My mother was 22, just out of college, married for five months, and three months pregnant. My dad was out of town on a hiking trip, unreachable.
 
Her brother called. “Are you at home?” he asked. “Yes, obviously.” “Good. Stay there. Don’t turn the TV on, you’re pregnant, you’re not supposed to worry.” And then hung up. 
 
(No one has ever called my uncle tactful.)
 
The first thing my mother did after that phone call was turn on the TV. The Bolshoi’s production of “Swan Lake” was being broadcast on all channels. Long experience of the system told her this meant something extremely important was going on, and the Powers That Be didn’t want people to know what exactly it was. “Swan Lake” would stay on for three days straight, until the coup attempt was over.
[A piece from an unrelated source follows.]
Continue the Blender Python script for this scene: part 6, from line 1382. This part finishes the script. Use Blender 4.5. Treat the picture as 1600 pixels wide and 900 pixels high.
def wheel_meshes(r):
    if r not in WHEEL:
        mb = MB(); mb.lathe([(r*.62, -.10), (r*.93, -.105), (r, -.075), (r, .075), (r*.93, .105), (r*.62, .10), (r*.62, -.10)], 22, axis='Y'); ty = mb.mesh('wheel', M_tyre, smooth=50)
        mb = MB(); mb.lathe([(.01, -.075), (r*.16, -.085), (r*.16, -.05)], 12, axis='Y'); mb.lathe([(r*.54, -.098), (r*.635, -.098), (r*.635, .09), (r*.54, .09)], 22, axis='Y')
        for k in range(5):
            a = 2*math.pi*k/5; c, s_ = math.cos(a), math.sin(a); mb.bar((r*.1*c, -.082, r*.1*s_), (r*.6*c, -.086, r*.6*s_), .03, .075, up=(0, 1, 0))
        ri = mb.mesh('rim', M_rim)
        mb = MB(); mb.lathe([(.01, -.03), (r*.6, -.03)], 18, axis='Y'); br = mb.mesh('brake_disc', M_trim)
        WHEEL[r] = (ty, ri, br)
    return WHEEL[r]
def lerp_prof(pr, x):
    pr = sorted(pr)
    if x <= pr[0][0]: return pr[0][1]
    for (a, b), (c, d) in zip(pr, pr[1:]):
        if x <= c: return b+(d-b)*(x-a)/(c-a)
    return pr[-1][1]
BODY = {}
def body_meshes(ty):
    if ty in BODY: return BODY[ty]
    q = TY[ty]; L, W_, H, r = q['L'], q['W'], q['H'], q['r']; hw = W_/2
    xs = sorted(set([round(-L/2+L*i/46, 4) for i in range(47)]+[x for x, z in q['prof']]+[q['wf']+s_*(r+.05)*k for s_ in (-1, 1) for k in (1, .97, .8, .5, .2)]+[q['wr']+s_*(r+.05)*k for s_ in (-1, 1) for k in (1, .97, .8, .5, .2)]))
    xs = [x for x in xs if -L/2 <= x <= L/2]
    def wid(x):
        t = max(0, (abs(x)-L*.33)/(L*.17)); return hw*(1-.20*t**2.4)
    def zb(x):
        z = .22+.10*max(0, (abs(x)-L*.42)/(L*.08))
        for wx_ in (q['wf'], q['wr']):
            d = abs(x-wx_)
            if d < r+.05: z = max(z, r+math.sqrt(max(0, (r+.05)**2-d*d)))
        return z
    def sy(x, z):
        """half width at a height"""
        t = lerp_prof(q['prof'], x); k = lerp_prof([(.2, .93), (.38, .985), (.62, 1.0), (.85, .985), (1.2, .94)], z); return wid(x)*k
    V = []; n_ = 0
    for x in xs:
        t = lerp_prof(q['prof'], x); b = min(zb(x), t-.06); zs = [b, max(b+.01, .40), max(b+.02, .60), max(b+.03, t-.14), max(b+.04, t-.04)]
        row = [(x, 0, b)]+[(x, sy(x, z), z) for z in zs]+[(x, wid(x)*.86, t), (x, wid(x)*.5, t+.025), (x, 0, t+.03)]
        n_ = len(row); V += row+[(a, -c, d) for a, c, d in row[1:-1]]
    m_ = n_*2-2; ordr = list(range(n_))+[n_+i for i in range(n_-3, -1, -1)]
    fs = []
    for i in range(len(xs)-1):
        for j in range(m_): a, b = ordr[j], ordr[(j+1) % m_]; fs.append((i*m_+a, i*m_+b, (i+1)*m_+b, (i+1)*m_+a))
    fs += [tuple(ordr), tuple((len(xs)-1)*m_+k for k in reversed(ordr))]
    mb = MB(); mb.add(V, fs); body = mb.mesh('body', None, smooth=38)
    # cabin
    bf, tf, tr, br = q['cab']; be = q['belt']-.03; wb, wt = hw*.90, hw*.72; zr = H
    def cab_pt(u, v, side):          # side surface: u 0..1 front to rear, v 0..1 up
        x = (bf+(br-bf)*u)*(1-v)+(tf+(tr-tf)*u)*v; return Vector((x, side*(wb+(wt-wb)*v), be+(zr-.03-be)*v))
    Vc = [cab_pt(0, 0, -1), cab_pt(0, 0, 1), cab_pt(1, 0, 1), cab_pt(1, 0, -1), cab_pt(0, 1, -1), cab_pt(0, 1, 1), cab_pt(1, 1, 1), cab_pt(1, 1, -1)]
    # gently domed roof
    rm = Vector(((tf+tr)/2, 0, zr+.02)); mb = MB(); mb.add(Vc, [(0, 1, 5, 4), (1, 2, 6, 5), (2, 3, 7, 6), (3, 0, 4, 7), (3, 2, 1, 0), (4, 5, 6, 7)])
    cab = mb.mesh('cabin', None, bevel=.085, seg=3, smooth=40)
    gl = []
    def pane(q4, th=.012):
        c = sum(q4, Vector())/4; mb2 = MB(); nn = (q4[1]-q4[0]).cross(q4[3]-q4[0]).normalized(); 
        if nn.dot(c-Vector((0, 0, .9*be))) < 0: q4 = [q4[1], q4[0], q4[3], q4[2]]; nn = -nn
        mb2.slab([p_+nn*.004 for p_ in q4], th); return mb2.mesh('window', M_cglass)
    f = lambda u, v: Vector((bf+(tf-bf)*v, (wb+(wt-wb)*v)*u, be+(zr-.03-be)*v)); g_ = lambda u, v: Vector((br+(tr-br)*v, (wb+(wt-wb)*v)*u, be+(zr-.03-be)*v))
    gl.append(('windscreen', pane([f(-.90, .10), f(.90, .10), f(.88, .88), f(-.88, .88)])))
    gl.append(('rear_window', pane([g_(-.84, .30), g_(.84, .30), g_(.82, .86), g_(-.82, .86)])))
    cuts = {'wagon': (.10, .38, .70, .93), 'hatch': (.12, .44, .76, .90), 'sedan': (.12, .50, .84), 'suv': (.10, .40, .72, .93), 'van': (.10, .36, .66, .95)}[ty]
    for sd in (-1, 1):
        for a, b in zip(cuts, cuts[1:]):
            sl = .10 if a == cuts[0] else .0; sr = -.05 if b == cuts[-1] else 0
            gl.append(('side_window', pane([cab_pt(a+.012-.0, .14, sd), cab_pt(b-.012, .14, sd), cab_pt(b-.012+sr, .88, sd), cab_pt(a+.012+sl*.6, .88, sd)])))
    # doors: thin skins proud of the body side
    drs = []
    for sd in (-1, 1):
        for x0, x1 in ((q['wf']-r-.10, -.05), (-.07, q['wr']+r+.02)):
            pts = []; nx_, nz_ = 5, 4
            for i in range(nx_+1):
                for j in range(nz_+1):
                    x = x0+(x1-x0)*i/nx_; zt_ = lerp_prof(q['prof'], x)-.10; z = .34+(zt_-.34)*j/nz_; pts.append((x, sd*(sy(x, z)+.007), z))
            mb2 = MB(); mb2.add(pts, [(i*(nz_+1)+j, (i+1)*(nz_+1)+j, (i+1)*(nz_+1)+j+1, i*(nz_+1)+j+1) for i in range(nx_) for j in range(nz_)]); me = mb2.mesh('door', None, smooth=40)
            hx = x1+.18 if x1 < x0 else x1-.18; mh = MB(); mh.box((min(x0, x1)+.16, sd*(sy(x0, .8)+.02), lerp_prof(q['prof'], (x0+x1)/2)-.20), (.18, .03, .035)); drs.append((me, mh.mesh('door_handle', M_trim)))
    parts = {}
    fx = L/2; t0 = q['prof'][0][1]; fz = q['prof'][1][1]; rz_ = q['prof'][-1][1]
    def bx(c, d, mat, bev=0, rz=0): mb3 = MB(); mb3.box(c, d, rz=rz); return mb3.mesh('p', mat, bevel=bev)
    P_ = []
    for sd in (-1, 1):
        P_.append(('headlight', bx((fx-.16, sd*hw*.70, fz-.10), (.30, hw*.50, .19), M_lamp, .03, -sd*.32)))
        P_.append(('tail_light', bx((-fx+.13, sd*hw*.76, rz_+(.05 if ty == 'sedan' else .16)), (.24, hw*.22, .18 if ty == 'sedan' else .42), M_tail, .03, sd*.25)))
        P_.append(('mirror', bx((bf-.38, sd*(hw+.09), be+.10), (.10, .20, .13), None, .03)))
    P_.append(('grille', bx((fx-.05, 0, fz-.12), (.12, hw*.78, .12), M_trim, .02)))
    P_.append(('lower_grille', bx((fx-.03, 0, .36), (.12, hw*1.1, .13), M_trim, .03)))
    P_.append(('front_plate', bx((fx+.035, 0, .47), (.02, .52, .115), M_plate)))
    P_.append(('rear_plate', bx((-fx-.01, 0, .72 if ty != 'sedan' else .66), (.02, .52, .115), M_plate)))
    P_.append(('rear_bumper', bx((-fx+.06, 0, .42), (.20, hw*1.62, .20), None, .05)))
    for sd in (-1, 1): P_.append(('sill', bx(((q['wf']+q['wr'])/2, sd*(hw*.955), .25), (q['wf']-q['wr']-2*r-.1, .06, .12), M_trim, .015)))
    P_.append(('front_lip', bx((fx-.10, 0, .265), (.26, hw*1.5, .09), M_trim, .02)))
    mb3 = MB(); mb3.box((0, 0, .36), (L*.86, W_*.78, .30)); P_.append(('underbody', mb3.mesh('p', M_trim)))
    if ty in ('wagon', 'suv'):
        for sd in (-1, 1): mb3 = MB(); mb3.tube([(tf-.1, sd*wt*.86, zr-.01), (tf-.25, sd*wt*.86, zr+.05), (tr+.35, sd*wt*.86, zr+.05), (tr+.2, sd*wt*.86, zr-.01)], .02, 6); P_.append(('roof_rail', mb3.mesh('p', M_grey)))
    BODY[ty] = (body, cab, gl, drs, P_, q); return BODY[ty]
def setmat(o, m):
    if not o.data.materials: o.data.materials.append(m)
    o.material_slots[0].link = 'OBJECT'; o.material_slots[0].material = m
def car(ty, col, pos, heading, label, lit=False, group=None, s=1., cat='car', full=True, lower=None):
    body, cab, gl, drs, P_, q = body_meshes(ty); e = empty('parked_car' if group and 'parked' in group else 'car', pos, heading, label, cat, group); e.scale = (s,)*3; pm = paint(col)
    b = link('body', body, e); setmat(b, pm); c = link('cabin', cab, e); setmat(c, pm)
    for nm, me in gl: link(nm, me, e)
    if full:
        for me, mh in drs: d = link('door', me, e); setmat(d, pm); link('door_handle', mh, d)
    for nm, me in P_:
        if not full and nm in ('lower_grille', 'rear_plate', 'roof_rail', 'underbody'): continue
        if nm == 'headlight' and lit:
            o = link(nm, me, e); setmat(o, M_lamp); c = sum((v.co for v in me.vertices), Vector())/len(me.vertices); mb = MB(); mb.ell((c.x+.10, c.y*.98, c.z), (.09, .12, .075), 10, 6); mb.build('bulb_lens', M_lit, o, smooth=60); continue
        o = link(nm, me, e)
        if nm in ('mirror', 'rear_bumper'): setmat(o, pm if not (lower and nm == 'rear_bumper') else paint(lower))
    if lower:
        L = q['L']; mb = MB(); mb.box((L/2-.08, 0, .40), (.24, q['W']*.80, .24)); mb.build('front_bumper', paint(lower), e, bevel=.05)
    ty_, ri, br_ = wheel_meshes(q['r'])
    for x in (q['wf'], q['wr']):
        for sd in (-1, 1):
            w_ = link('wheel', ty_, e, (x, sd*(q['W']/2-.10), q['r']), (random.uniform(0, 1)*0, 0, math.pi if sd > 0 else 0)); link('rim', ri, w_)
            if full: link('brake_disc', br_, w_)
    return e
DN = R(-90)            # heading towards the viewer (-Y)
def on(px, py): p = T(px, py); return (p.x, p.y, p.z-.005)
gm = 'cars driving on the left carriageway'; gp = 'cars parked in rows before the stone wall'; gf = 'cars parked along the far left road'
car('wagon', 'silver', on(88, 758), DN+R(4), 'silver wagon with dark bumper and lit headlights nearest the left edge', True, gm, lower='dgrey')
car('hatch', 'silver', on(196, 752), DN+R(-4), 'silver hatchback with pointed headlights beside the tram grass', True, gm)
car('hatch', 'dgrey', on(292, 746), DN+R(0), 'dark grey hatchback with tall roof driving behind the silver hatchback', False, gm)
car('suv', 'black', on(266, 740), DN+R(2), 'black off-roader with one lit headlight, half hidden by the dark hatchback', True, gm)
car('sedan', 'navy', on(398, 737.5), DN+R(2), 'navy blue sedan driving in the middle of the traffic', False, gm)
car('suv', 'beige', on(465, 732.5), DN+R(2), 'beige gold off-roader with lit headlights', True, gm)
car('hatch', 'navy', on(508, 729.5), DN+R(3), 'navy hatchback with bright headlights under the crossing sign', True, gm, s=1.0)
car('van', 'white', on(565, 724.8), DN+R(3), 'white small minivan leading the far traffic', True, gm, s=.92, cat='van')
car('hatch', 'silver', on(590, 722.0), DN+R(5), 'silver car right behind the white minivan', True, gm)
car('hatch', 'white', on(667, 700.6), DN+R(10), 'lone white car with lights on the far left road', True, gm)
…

Elsewhere in Moscow, barricades went up, shots were fired, people killed. Remarkably few people, but still. People flooded the streets, holding signs that said, “Soldiers! Don’t shoot your brothers!” “Freedom today or - never” “Better death than slavery”. My uncle was there. 
 
It could have ended like Tiananmen Square in ‘89, like Prague in ‘68, like Budapest in ‘56. By some miracle, it didn’t. The army went over to the other side. The leaders of the coup were arrested. In December, the Soviet Union ceased to exist.